[Data block]

⁂

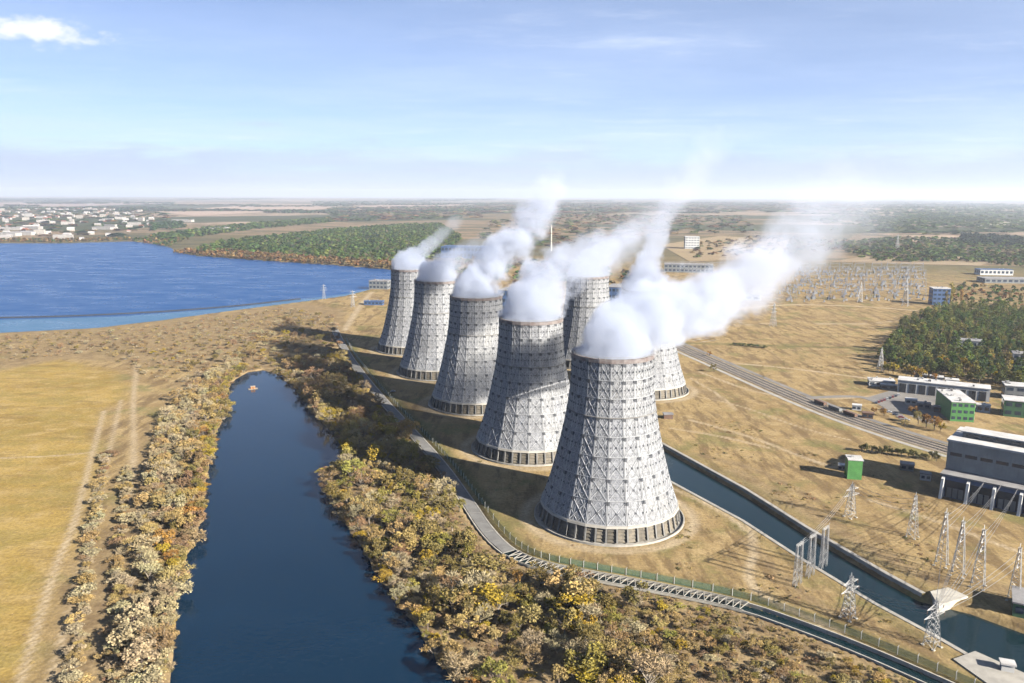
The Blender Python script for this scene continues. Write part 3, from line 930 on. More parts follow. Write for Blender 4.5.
SH = [(905, 404, 'pale flat shed on the asphalt yard below the long workshop', 'white_wall', 'roof_white', 9, 6, 4), (917, 408, 'grey shed on the asphalt yard left of the green office block', 'grey_clad', 'roof_grey', 10, 6, 4),
      (934, 412, 'rust coloured shed touching the shade of the green office block', 'rust', 'roof_grey', 8, 6, 4), (852, 410, 'small white shed beside the railway and the yard entrance', 'white_wall', 'roof_white', 7, 5, 4),
      (862, 418, 'small rust brown shed between the tracks and the yard', 'rust', 'rust', 8, 5, 4), (880, 389, 'low grey shed in front of the small white roofed store', 'grey_clad', 'roof_white', 14, 6, 4),
      (976, 412, 'narrow white shed between green office block and turbine hall', 'white_wall', 'roof_white', 10, 6, 6), (900, 470, 'grey hut in the turbine hall shadow', 'grey_clad', 'roof_grey', 8, 6, 4),
      (920, 480, 'white hut close to the left end of the turbine hall', 'white_wall', 'roof_grey', 6, 5, 4), (838, 470, 'small grey hut left of the bright green hut', 'grey_clad', 'roof_white', 5, 4, 3), (960, 398, 'white lean to at the right end of the long workshop', 'white_wall', 'roof_white', 14, 8, 7),
      (930, 296, 'white hut among the poplars beside the switchyard', 'white_wall', 'roof_white', 14, 10, 8), (745, 300, 'pale relay house at the left end of the switchyard', 'white_wall', 'roof_grey', 24, 12, 8)]
for x, y, lb, wm_, rm_, L_, D_, H_ in SH:
    simple_block('shed', lb, gp(x, y)[:2], (0.9, -.4), L_, D_, H_, M[wm_], M[rm_], group='small sheds of the plant yard', win=(2, 1, M['glass']), cat='shed', over=.3)
# green hut near the middle
simple_block('switch_hut', 'bright green box shaped hut with white roof behind a lattice pylon', gp(847, 479)[:2], (0.93, -0.2), 8.5, 9, 12.4, M['green_paint'], M['roof_white'], cat='hut', over=.4)
simple_block('hut', 'tiny dark hut on the dry grass right of the back tower', gp(664, 419)[:2], (1, 0), 7, 5, 3.5, M['rust'], M['roof_grey'], cat='hut')
# blocks behind the towers and far off
simple_block('reactor_hall', 'tall blue clad hall just behind the front towers, half veiled by steam', gp(498, 318)[:2], (0.96, -0.28), 46, 40, 40, M['blue_clad'], M['roof_grey'], win=(8, 4, M['glass']))
simple_block('reactor_hall', 'dark blue hall between the two back row towers and the steam', gp(607, 312)[:2], (0.96, -0.28), 44, 46, 38, M['blue_clad'], M['roof_grey'], win=(7, 4, M['glass']))
simple_block('plant_building', 'flat blue roofed building beyond the second tower of the far end', gp(441, 258)[:2], (0.97, -0.2), 150, 60, 32, M['blue_clad'], M['blue_clad'], win=(14, 2, M['glass']))
simple_block('plant_building', 'bright white block standing alone in the brown fields behind the steam', gp(685, 249)[:2], (1, -.1), 46, 40, 40, M['white_wall'], M['roof_white'], win=(5, 5, M['glass']))
simple_block('plant_building', 'low dark plant block right of the steam below the white block', gp(664, 272)[:2], (0.97, -0.2), 110, 40, 18, M['grey_clad'], M['roof_grey'], win=(12, 2, M['glass']))
simple_block('plant_building', 'dark blue clad house at the corner of the switchyard by the poplars', gp(932, 305)[:2], (1, -.2), 26, 22, 27, M['blue_clad'], M['roof_white'], win=(4, 4, M['glass']))
simple_block('storehouse', 'long grey roofed store beyond the pine wood at the right edge', gp(985, 283)[:2], (1, -.12), 130, 40, 9, M['grey_clad'], M['roof_grey'], win=(12, 1, M['glass']))
simple_block('storehouse', 'blue roofed store next to the poplars beyond the pine wood', gp(980, 275)[:2], (1, -.12), 70, 30, 12, M['white_wall'], M['blue_clad'], win=(8, 1, M['glass']))
simple_block('pump_house', 'dark boathouse like pump house on the lake shore left of the far tower', gp(369, 289)[:2], (1, -.2), 36, 26, 15, M['grey_clad'], M['roof_grey'], win=(5, 2, M['glass']))
simple_block('storehouse', 'low blue roofed store beside the farthest tower', gp(364, 305)[:2], (1, -.1), 30, 12, 6, M['blue_clad'], M['blue_clad'], win=(5, 1, M['glass']))
# chimney
c = gp(551, 251)
b = MB(); b.ring([(3.2, 0), (2.1, 82), (1.6, 82), (2.6, 0)], 16)
ch = tag(b.build('chimney', M['concrete_light'], None, (c[0], c[1], 0)), 'slender pale chimney rising between the plumes behind the towers', 'chimney')
for z in (30, 55, 78):
    b = MB(); r_ = 3.2 - 1.1 * z / 82; b.ring([(r_ + .05, z), (r_ + .9, z), (r_ + .9, z + 1), (r_ + .05, z + 1)], 16)
    b.build('gallery', M['rust'], ch)

# pump platform in the lower right corner and bridge deck over the canal
b = MB()
P_ = G2([(953, 660), (975, 652), (1060, 690), (1030, 715)])
i = len(b.v)
b.hexa([(*P_[0], -4), (*P_[3], -4), (*P_[2], -4), (*P_[1], -4), (*P_[0], .5), (*P_[3], .5), (*P_[2], .5), (*P_[1], .5)])
plat = tag(b.build('intake_platform', M['concrete']), 'grey concrete platform at the canal edge in the lower right corner', 'platform')
simple_block('intake_kiosk', 'small white roofed kiosk on the concrete platform by the canal', gp(1001, 672)[:2], (0.95, -.35), 4.2, 3.0, 3.2, M['white_wall'], M['roof_white'], cat='kiosk', over=.5)
b = MB()
P_ = G2([(938, 607), (968, 598), (948, 589), (930, 593)])
b.hexa([(*P_[0], -4), (*P_[1], -4), (*P_[2], -4), (*P_[3], -4), (*P_[0], .9), (*P_[1], .9), (*P_[2], .9), (*P_[3], .9)])
tag(b.build('landing_slab', M['concrete_light']), 'pale concrete landing slab jutting into the canal below the pylons', 'platform')
O = gp(1012, 616)[:2]
simple_block('pump_house', 'low grey green pump house on the far canal bank at the right edge', O, (0.85, -.5), 24, 16, 6, M['green_dull'], M['roof_grey'], win=(5, 1, M['glass']))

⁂

[Aim of the task] Leaving out the pictures, repeat the data above exactly.

[Solution for this exercise]
The Blender Python script for this scene continues. Write part 3, from line 930 on. More parts follow. Write for Blender 4.5.
SH = [(905, 404, 'pale flat shed on the asphalt yard below the long workshop', 'white_wall', 'roof_white', 9, 6, 4), (917, 408, 'grey shed on the asphalt yard left of the green office block', 'grey_clad', 'roof_grey', 10, 6, 4),
      (934, 412, 'rust coloured shed touching the shade of the green office block', 'rust', 'roof_grey', 8, 6, 4), (852, 410, 'small white shed beside the railway and the yard entrance', 'white_wall', 'roof_white', 7, 5, 4),
      (862, 418, 'small rust brown shed between the tracks and the yard', 'rust', 'rust', 8, 5, 4), (880, 389, 'low grey shed in front of the small white roofed store', 'grey_clad', 'roof_white', 14, 6, 4),
      (976, 412, 'narrow white shed between green office block and turbine hall', 'white_wall', 'roof_white', 10, 6, 6), (900, 470, 'grey hut in the turbine hall shadow', 'grey_clad', 'roof_grey', 8, 6, 4),
      (920, 480, 'white hut close to the left end of the turbine hall', 'white_wall', 'roof_grey', 6, 5, 4), (838, 470, 'small grey hut left of the bright green hut', 'grey_clad', 'roof_white', 5, 4, 3), (960, 398, 'white lean to at the right end of the long workshop', 'white_wall', 'roof_white', 14, 8, 7),
      (930, 296, 'white hut among the poplars beside the switchyard', 'white_wall', 'roof_white', 14, 10, 8), (745, 300, 'pale relay house at the left end of the switchyard', 'white_wall', 'roof_grey', 24, 12, 8)]
for x, y, lb, wm_, rm_, L_, D_, H_ in SH:
    simple_block('shed', lb, gp(x, y)[:2], (0.9, -.4), L_, D_, H_, M[wm_], M[rm_], group='small sheds of the plant yard', win=(2, 1, M['glass']), cat='shed', over=.3)
# green hut near the middle
simple_block('switch_hut', 'bright green box shaped hut with white roof behind a lattice pylon', gp(847, 479)[:2], (0.93, -0.2), 8.5, 9, 12.4, M['green_paint'], M['roof_white'], cat='hut', over=.4)
simple_block('hut', 'tiny dark hut on the dry grass right of the back tower', gp(664, 419)[:2], (1, 0), 7, 5, 3.5, M['rust'], M['roof_grey'], cat='hut')
# blocks behind the towers and far off
simple_block('reactor_hall', 'tall blue clad hall just behind the front towers, half veiled by steam', gp(498, 318)[:2], (0.96, -0.28), 46, 40, 40, M['blue_clad'], M['roof_grey'], win=(8, 4, M['glass']))
simple_block('reactor_hall', 'dark blue hall between the two back row towers and the steam', gp(607, 312)[:2], (0.96, -0.28), 44, 46, 38, M['blue_clad'], M['roof_grey'], win=(7, 4, M['glass']))
simple_block('plant_building', 'flat blue roofed building beyond the second tower of the far end', gp(441, 258)[:2], (0.97, -0.2), 150, 60, 32, M['blue_clad'], M['blue_clad'], win=(14, 2, M['glass']))
simple_block('plant_building', 'bright white block standing alone in the brown fields behind the steam', gp(685, 249)[:2], (1, -.1), 46, 40, 40, M['white_wall'], M['roof_white'], win=(5, 5, M['glass']))
simple_block('plant_building', 'low dark plant block right of the steam below the white block', gp(664, 272)[:2], (0.97, -0.2), 110, 40, 18, M['grey_clad'], M['roof_grey'], win=(12, 2, M['glass']))
simple_block('plant_building', 'dark blue clad house at the corner of the switchyard by the poplars', gp(932, 305)[:2], (1, -.2), 26, 22, 27, M['blue_clad'], M['roof_white'], win=(4, 4, M['glass']))
simple_block('storehouse', 'long grey roofed store beyond the pine wood at the right edge', gp(985, 283)[:2], (1, -.12), 130, 40, 9, M['grey_clad'], M['roof_grey'], win=(12, 1, M['glass']))
simple_block('storehouse', 'blue roofed store next to the poplars beyond the pine wood', gp(980, 275)[:2], (1, -.12), 70, 30, 12, M['white_wall'], M['blue_clad'], win=(8, 1, M['glass']))
simple_block('pump_house', 'dark boathouse like pump house on the lake shore left of the far tower', gp(369, 289)[:2], (1, -.2), 36, 26, 15, M['grey_clad'], M['roof_grey'], win=(5, 2, M['glass']))
simple_block('storehouse', 'low blue roofed store beside the farthest tower', gp(364, 305)[:2], (1, -.1), 30, 12, 6, M['blue_clad'], M['blue_clad'], win=(5, 1, M['glass']))
# chimney
c = gp(551, 251)
b = MB(); b.ring([(3.2, 0), (2.1, 82), (1.6, 82), (2.6, 0)], 16)
ch = tag(b.build('chimney', M['concrete_light'], None, (c[0], c[1], 0)), 'slender pale chimney rising between the plumes behind the towers', 'chimney')
for z in (30, 55, 78):
    b = MB(); r_ = 3.2 - 1.1 * z / 82; b.ring([(r_ + .05, z), (r_ + .9, z), (r_ + .9, z + 1), (r_ + .05, z + 1)], 16)
    b.build('gallery', M['rust'], ch)

# pump platform in the lower right corner and bridge deck over the canal
b = MB()
P_ = G2([(953, 660), (975, 652), (1060, 690), (1030, 715)])
i = len(b.v)
b.hexa([(*P_[0], -4), (*P_[3], -4), (*P_[2], -4), (*P_[1], -4), (*P_[0], .5), (*P_[3], .5), (*P_[2], .5), (*P_[1], .5)])
plat = tag(b.build('intake_platform', M['concrete']), 'grey concrete platform at the canal edge in the lower right corner', 'platform')
simple_block('intake_kiosk', 'small white roofed kiosk on the concrete platform by the canal', gp(1001, 672)[:2], (0.95, -.35), 4.2, 3.0, 3.2, M['white_wall'], M['roof_white'], cat='kiosk', over=.5)
b = MB()
P_ = G2([(938, 607), (968, 598), (948, 589), (930, 593)])
b.hexa([(*P_[0], -4), (*P_[1], -4), (*P_[2], -4), (*P_[3], -4), (*P_[0], .9), (*P_[1], .9), (*P_[2], .9), (*P_[3], .9)])
tag(b.build('landing_slab', M['concrete_light']), 'pale concrete landing slab jutting into the canal below the pylons', 'platform')
O = gp(1012, 616)[:2]
simple_block('pump_house', 'low grey green pump house on the far canal bank at the right edge', O, (0.85, -.5), 24, 16, 6, M['green_dull'], M['roof_grey'], win=(5, 1, M['glass']))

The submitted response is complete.